Friday, 12 July 2013

GETTIN' MA KICKS

CRYSTAL BRIDGE AT MYRIAD GARDENS, OKLAHOMA CITY
MEMORIAL TO OKLAHOMA LAND RUSH
HERE PUSSY, PUSSY
COUNT DOWN TO CROSSING THE ROAD
TORNADO DEVASTATED AREA OF MOORE
DIARAMA AT THE ROUTE 66 MUSEUM
It's Tuesday 9th and we left Branson promptly at 9.00am for our 328 mile drive to Oklahoma City. Our group are getting on well, which is just as well given that we have a total of 14 days together.

The terrain becomes flatter as we drive through what remains of Missouri, cross a tiny corner of Kansas and finally enter into Oklahoma State. Our stops along the way include lunch at the Totem Pole Park near Foyil where they boast of having the tallest totem pole in the world, another at Catoosa to see the giant whale model and finally  'Pops' in Arcadia where they sell over 650 different varieties of soda. With an enormous pop bottle outside it's hard to miss. Everything in America seems to be characterised by huge size.

Corn and wheat production appear to give way cattle as we travel west, and the grass seems surprisingly green given that temperatures have now risen to a sweltering 105 degrees F.

We arrive at the Sheraton Hotel in Oklahoma City then go out for supper at the nearby Tapwerks restaurant in Bricktown with its 100 varieties of beer on tap.

Next morning is a free day, so I head off alone to explore the city. I soon arrive at the beautiful Myriad Botanical Gardens, with its impressive Crystal Bridge Tropical Conservatory over a large pond. I noted that the carp in the pond seemed to follow the ducks around.

Later I visited the Oklahoma National Memorial on the site of the Alfred P Murrah Federal Building which was destroyed in the 1995 bombing. This remains the deadliest terrorist attack on American soil perpetrated by an American citizen. The area where the building stood is now populated by 168 empty chairs, each inscribed with the name of a victim.
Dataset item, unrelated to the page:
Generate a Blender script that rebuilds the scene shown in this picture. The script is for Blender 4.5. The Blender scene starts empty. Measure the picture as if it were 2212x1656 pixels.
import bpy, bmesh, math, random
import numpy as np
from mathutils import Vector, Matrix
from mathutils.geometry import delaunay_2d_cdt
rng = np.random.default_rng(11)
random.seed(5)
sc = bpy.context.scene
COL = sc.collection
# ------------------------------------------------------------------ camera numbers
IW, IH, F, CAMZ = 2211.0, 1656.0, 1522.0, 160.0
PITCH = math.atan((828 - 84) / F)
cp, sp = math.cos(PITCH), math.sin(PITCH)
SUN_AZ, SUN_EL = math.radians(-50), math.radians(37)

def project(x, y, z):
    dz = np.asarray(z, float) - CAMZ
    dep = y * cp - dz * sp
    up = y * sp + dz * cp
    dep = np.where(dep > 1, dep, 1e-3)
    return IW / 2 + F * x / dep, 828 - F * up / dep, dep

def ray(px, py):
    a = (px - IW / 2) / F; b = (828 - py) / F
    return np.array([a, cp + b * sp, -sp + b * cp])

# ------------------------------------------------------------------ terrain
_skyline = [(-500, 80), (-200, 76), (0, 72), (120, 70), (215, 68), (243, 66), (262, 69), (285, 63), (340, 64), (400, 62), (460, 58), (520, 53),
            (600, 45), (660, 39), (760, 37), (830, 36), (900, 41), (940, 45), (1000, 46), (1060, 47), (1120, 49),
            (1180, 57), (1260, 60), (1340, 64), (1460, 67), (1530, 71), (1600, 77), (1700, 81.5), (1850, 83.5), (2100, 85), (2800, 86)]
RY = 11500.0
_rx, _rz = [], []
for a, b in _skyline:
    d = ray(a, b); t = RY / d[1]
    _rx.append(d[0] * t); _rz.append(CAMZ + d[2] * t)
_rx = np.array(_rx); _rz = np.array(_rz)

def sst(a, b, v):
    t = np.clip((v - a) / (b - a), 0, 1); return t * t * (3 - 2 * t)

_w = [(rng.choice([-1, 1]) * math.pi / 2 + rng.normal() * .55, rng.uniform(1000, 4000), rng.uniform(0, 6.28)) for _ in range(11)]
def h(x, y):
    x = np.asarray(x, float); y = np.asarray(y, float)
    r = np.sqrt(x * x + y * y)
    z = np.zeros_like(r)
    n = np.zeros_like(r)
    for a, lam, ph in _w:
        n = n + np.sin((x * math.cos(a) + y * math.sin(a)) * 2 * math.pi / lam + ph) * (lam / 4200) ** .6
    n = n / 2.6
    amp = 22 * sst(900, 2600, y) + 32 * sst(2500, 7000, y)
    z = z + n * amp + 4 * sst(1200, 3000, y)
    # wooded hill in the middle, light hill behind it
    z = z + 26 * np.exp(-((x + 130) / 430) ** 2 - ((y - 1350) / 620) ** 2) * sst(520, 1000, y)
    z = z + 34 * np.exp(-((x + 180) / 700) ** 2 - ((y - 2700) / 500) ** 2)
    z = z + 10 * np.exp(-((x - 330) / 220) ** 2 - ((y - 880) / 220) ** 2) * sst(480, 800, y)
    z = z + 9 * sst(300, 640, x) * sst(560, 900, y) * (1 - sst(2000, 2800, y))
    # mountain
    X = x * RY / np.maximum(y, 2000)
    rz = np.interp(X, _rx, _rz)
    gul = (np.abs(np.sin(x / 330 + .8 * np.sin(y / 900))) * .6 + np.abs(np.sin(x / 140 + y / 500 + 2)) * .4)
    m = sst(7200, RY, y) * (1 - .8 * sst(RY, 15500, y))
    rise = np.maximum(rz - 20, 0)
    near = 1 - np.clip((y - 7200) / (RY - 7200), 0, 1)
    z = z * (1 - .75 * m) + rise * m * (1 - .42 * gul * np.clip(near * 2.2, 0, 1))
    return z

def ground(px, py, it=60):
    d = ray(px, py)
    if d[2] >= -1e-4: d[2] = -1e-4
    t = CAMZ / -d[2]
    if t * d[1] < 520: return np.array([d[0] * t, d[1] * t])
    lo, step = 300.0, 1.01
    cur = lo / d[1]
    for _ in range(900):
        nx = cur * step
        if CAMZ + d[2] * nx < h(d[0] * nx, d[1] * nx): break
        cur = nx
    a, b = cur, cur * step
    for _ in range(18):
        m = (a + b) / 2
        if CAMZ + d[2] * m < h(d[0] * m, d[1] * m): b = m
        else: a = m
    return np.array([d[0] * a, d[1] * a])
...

After the above, I found it slightly unnerving when crossing roads. Most US cities seem to have pedestrian crossing signs with computerised voices which count down the remaining time to cross ...6, 5, 4, 3, 2, 1... I kept imagining that 'BOOM' would come next.

After that I wondered around the Bricktown Canal, with the substantial monument to the 1889 'land rush' which led to the foundation of Oklahoma City and State. I also stopped by the Bass Pro Drive sports shop where I could make faces at the large catfish in the aquarium and review the range of guns for sale.

I was able to survey where I had walked later that evening from the 49th floor of the Devon Tower, tallest building in the City.

After our second night in Oklahoma City we took a detour south from Route 66 to visit Moore, the district of Oklahoma City that was hit by a tornado on May 20 this year. The Moore community are right in tornado alley and this is the 5th tornado to have hit them in 15 years, and not the worst. We saw homes that had lost roofs and many were completely destroyed. The track taken by the tornado was evident, with houses just a few hundred yards either side apparently untouched.

Our intended destination for the day was Amarillo, Texas, but along the way we visited the 'official' Route 66 Museum in Clinton (not named after the former US President), and also Texola, a town which once thrived when Route 66 was the main highway through it, but became a ghost town when the interstate roads were built and Route 66 was finally decommissioned in 1985.

Route 66 was realigned (i.e. re-routed) many times, but from the mid-1950's it went into decline as it was gradually replaced the new interstate highways. Many parts of the original Route 66 are now impassable so we frequently had to use these interstate roads instead.

Shortly after entering Texas we visited the Devil's Rope Museum in McLean, which explained the history of barbed wire. It also had an excellent display about the ecological disaster that occurred in this central region of America in the 1930's known as the dust bowl. The ploughing of fields removed the grass that held the soil together. This, combined with drought conditions led to choking dust storms and the complete collapse in farming. The huge migration of people to the West Coast along Route 66 is described in Steinbeck's 'The Grapes of Wrath'.

After checking into our Amarillo hotel for the evening, we were all chauffeured to The Big Texan Steak Ranch to enjoy what was, in my view, one of the best steak meals I have ever eaten.

For those with a huge appetite, they offer a massive 72 oz steak meal which, if you can eat it all in 1 hour, you get it for free. We watched 3 people try and fail.